I have been enjoying Laurelines vivid sketches she's been doing in an accordion sketchbook, so I was thrilled to find out how to make one myself , using Nina Johansson's simple instructions - out of a sheet of Fabriano paper - I was intending to take it to the beach over Easter, but that little holiday didn't happen - so I took it into the garden today to try and sketch a eucalyptus tree that I love for its silvery blue-green leaves. As is my way, I started much too big, so got mostly trunk on the page... and had to go up, up into the next page, and only squeezed a little bit of the foliage around the edges. I don't think its a very well eucalyptus tree - the top of the gate bangs into it, and it started weeping gum from the wound, and has now developed very interesting colours and textures all down the bark, with a bare strip on one side. I hope it's not a mortal wound, and I sure hope it doesn't topple over onto my car which is parked nearby.

The paper I used in the sketchbook is a bit heavy to fold easily, so the paint really gathers in the crease, and I think it might crack after much opening and closing, but it is good for watercolour sketching - especially when you pile on as much as I did here. I need to fit the sketches on only one sheet at a time. P.S. (I apologise for the appalling pun in the title to this post!)

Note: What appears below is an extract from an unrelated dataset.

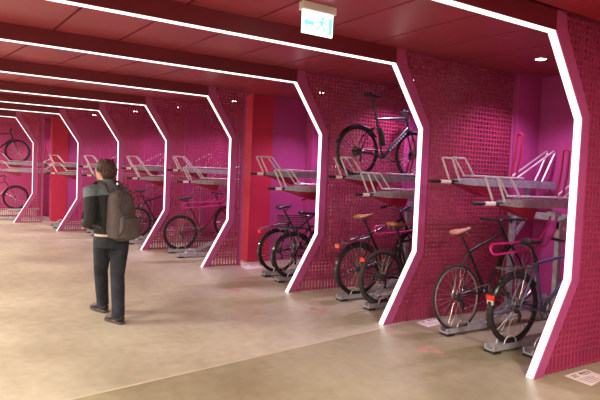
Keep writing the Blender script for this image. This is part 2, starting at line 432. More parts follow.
# ------------------------------------------------------------------ two-tier bike racks
def arc(c, r, a0, a1, n, ax):     # helper giving arc points; ax = (u, v)
    c = Vector(c); u = Vector(ax[0]); v = Vector(ax[1])
    return [c+u*(r*math.cos(a0+(a1-a0)*i/n))+v*(r*math.sin(a0+(a1-a0)*i/n)) for i in range(n+1)]
def make_tray(label, x, y, z, group, hk=1.0):     # z = height of the grip; y = tip
    t = thing('upper_bike_tray', label, 'bike rack tray', (x, y, z), 0, group)
    MB().tube([(0,0,0), (0,0.02,0), (0,0.17*hk,0.0)], [0.014,0.018,0.018], 10).build('handle_grip', MT['grip'], t)
    MB().cyl((0,0.165*hk,0), (0,0.32*hk,0), 0.0205).build('handle_sleeve', MT['sleeve'], t)
    MB().cyl((0,0.315*hk,0), (0,0.50*hk,0.0), 0.022).build('handle_socket', MT['grip'], t)
    sy_ = 0.36*(hk-1)                      # short-handled trays start nearer the grip
    # channel with turned-up sides and a slanted nose
    prof = [(-0.075,0.055),(-0.075,-0.035),(0.075,-0.035),(0.075,0.055),(0.066,0.055),(0.066,-0.026),(0.030,-0.026),(0.030,0.0),(-0.030,0.0),(-0.030,-0.026),(-0.066,-0.026),(-0.066,0.055)]
    n = len(prof); st = [(0.36+sy_, 0.35), (0.56+sy_, 0.85), (0.9, 1), (2.07, 1)]
    vs = [(px, sy, pz*k) for sy, k in st for px, pz in prof]; fs = []
    for a in range(len(st)-1):
        for q in range(n): fs.append((a*n+q, a*n+(q+1)%n, (a+1)*n+(q+1)%n, (a+1)*n+q))
    fs += [list(range(n))[::-1], [(len(st)-1)*n+q for q in range(n)]]
    ch = MB(); ch.add(vs, fs); ch.build('channel', MT['steel'], t, smooth=False)
    MB().prism([(0.36+sy_,-0.014),(0.92+sy_,-0.036),(0.86+sy_,-0.150),(0.80+sy_,-0.148)], -0.060, 0.060).build('lift_guard', MT['red'], t, smooth=False, bevel=0.006)
    for sx in (-0.072, 0.072):
        g = MB()
        g.tube([(sx,a_+sy_,b_) for a_, b_ in ((0.37,0.03),(0.26,0.235),(0.245,0.25),(0.26,0.262),(0.43,0.262),(0.45,0.25),(0.60,0.075))], 0.0105, 8)
        g.build('wheel_guide', MT['tube'], t)
    r = MB()
    for sx in (-0.072, 0.072): r.tube([(sx,0.585+sy_,0.078),(sx,1.45,0.078)], 0.0095, 8)
    r.tube([(-0.07,0.60+sy_,0.078),(0.07,0.60+sy_,0.078)], 0.0085, 8)
    r.build('side_rails', MT['tube'], t)
    hp = [(-0.038,1.36,0.05),(-0.038,1.37,0.16),(-0.036,1.41,0.32),(-0.036,1.43,0.57)]
    hp += [(-0.036*math.cos(a), 1.43, 0.57+0.036*math.sin(a)) for a in [PI*q/8 for q in range(1, 8)]]
    hp += [(0.036,1.43,0.57),(0.036,1.41,0.32),(0.038,1.37,0.16),(0.038,1.36,0.05)]
    MB().tube(hp, 0.0125, 8).build('lock_hoop', MT['red'], t)
    for sx in (-0.05, 0.05):
        g = MB(); g.tube([(sx,1.34,0.07),(sx,2.01,0.43),(sx,2.035,0.435),(sx,2.045,0.415),(sx,1.82,0.04)], 0.0105, 8)
        g.build('rear_guide', MT['tube'], t)
    return t
def make_rail(label, x, y, group, raised=False):
    t = thing('floor_bike_rail', label, 'bike rack rail', (x, y, 0), 0, group)
    prof = [(-0.055,0.080),(-0.055,0.026),(0.055,0.026),(0.055,0.080),(0.046,0.080),(0.030,0.040),(-0.030,0.040),(-0.046,0.080)]
    n = len(prof); st = [(0.0,0),(0.58,0),(1.05,0.19),(1.80,0.21)] if raised else [(0.0,0),(0.58,0),(1.05,0.0),(1.80,0.0)]
    vs = [(px, sy, pz+k) for sy, k in st for px, pz in prof]; fs = []
    for a in range(len(st)-1):
        for q in range(n): fs.append((a*n+q, a*n+(q+1)%n, (a+1)*n+(q+1)%n, (a+1)*n+q))
    fs += [list(range(n))[::-1], [(len(st)-1)*n+q for q in range(n)]]
    ch = MB(); ch.add(vs, fs); ch.build('channel', MT['steel'], t, smooth=False)
    MB().box(-0.060,0.0,0,0.060,0.10,0.026).build('foot', MT['black'], t, smooth=False, bevel=0.004)
    MB().box(-0.085,1.62,0,0.085,1.70,0.235 if raised else 0.028).build('foot', MT['steel'], t, smooth=False)
    for sx in (-0.042, 0.042):
        pp = [(sx,0.14,0.06)]+[(sx,0.24+0.085*math.cos(PI-a),0.075+0.075*math.sin(a)) for a in [PI*q/8 for q in range(9)]]+[(sx,0.34,0.06)]
        MB().tube(pp, 0.006, 6).build('wheel_loop', MT['tube'], t)
    return t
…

Tuesday, February 12, 2008

Bamboo pen two




I whittled another bamboo pen last night, while supper was simmering - a more elegant slimmer version with a sharper point. Then I tried to make myself slow down and do some careful drawings of what was left of the garlic bulbs after I'd made 20 clove chicken casserole for guests on Friday. One of our visitors, staying with us from Edinburgh, requested garlic, so boy, did he get it. Though it wasn't as potent as one would think, as the cloves were whole, and blanched first, so I hope he didn't clear the plane he flew back on the following night.

I love using the bamboo - the sharp point, which made beautifully fine lines, didn't last long, so I see why mas o menos (see previous post) said that you're supposed to work on the nib as you go along. I think I prefer the gentler look of the brown ink. I am annoyed with myself for not planning the drawings better to begin with, so one didn't go off the page at the top, and the other off the bottom.

Sunday, February 10, 2008

My new bamboo pen


I made myself a bamboo pen today! I've been wanting one since seeing Laurelines lovely pen and wash sketches, and on Friday I spotted a pile of cut bamboo on a neighbour's pavement, waiting for disposal. So I guiltily sidled up to it today and pulled out a few sticks, feeling like a burglar (which we really had - 3 of - in our driveway yesterday morning - but that's another story). Dogs barked and cars slowed down, but I soldiered on - brought them home and searched for how to set about it.
I found wonderful instructions and diagrams on Daily Art (mas o menos) blog, and his flicker site on exactly how to go about it. It isn't as professional looking and beautiful as his, but I intend to practise and make some thicker and thinner ones - I have enough bamboo for at least fifty. Mine is very green - easier to cut I think without it splitting, but I wonder how it affects the line, it will be interesting to find out. I had to try it out immediately, of course, so here's a rather wonky quick drawing of Johnny Depp - I'm not really an avid follower of all these celebs, but I found a magazine of one of my kids with lots of rather good portrait photos in it - something I don't manage to take myself very often, so I hope nobody minds if I do these exercises using them.